• What you should do: Can the data below be set down again exactly, line for line?

--------------------

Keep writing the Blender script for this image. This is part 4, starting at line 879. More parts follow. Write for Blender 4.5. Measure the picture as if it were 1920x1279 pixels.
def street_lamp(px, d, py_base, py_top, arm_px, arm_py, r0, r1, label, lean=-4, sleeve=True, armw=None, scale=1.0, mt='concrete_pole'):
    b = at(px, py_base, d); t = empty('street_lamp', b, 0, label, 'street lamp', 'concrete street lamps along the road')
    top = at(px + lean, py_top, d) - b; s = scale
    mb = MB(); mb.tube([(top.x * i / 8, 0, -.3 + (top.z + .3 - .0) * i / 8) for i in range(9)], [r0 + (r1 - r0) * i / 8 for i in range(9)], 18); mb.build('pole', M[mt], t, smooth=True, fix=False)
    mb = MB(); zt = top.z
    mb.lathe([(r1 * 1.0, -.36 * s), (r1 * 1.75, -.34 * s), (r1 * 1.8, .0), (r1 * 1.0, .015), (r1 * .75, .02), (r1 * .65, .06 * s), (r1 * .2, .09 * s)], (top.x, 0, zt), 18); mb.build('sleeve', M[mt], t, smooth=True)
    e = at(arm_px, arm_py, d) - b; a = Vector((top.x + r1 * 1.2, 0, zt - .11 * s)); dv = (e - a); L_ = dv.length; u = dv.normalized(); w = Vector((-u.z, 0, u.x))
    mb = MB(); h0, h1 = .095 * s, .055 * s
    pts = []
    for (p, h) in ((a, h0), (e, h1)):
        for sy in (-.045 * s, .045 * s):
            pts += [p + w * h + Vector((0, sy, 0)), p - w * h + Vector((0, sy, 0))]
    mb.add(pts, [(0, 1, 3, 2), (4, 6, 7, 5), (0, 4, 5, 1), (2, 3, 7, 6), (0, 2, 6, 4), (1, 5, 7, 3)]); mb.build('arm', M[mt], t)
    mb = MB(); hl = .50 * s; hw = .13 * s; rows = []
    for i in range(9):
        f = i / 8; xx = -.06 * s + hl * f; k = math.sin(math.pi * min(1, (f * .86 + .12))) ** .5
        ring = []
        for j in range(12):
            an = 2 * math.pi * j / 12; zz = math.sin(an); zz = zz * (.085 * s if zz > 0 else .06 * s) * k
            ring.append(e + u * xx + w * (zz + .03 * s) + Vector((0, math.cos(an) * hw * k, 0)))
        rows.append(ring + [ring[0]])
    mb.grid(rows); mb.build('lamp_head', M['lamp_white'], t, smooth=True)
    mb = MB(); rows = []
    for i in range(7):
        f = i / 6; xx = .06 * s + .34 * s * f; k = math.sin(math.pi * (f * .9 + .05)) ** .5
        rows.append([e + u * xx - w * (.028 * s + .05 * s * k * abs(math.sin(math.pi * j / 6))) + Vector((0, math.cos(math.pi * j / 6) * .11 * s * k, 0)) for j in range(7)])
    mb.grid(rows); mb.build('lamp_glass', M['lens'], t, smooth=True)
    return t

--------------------

• Complete output:
Keep writing the Blender script for this image. This is part 4, starting at line 879. More parts follow. Write for Blender 4.5. Measure the picture as if it were 1920x1279 pixels.
def street_lamp(px, d, py_base, py_top, arm_px, arm_py, r0, r1, label, lean=-4, sleeve=True, armw=None, scale=1.0, mt='concrete_pole'):
    b = at(px, py_base, d); t = empty('street_lamp', b, 0, label, 'street lamp', 'concrete street lamps along the road')
    top = at(px + lean, py_top, d) - b; s = scale
    mb = MB(); mb.tube([(top.x * i / 8, 0, -.3 + (top.z + .3 - .0) * i / 8) for i in range(9)], [r0 + (r1 - r0) * i / 8 for i in range(9)], 18); mb.build('pole', M[mt], t, smooth=True, fix=False)
    mb = MB(); zt = top.z
    mb.lathe([(r1 * 1.0, -.36 * s), (r1 * 1.75, -.34 * s), (r1 * 1.8, .0), (r1 * 1.0, .015), (r1 * .75, .02), (r1 * .65, .06 * s), (r1 * .2, .09 * s)], (top.x, 0, zt), 18); mb.build('sleeve', M[mt], t, smooth=True)
    e = at(arm_px, arm_py, d) - b; a = Vector((top.x + r1 * 1.2, 0, zt - .11 * s)); dv = (e - a); L_ = dv.length; u = dv.normalized(); w = Vector((-u.z, 0, u.x))
    mb = MB(); h0, h1 = .095 * s, .055 * s
    pts = []
    for (p, h) in ((a, h0), (e, h1)):
        for sy in (-.045 * s, .045 * s):
            pts += [p + w * h + Vector((0, sy, 0)), p - w * h + Vector((0, sy, 0))]
    mb.add(pts, [(0, 1, 3, 2), (4, 6, 7, 5), (0, 4, 5, 1), (2, 3, 7, 6), (0, 2, 6, 4), (1, 5, 7, 3)]); mb.build('arm', M[mt], t)
    mb = MB(); hl = .50 * s; hw = .13 * s; rows = []
    for i in range(9):
        f = i / 8; xx = -.06 * s + hl * f; k = math.sin(math.pi * min(1, (f * .86 + .12))) ** .5
        ring = []
        for j in range(12):
            an = 2 * math.pi * j / 12; zz = math.sin(an); zz = zz * (.085 * s if zz > 0 else .06 * s) * k
            ring.append(e + u * xx + w * (zz + .03 * s) + Vector((0, math.cos(an) * hw * k, 0)))
        rows.append(ring + [ring[0]])
    mb.grid(rows); mb.build('lamp_head', M['lamp_white'], t, smooth=True)
    mb = MB(); rows = []
    for i in range(7):
        f = i / 6; xx = .06 * s + .34 * s * f; k = math.sin(math.pi * (f * .9 + .05)) ** .5
        rows.append([e + u * xx - w * (.028 * s + .05 * s * k * abs(math.sin(math.pi * j / 6))) + Vector((0, math.cos(math.pi * j / 6) * .11 * s * k, 0)) for j in range(7)])
    mb.grid(rows); mb.build('lamp_glass', M['lens'], t, smooth=True)
    return t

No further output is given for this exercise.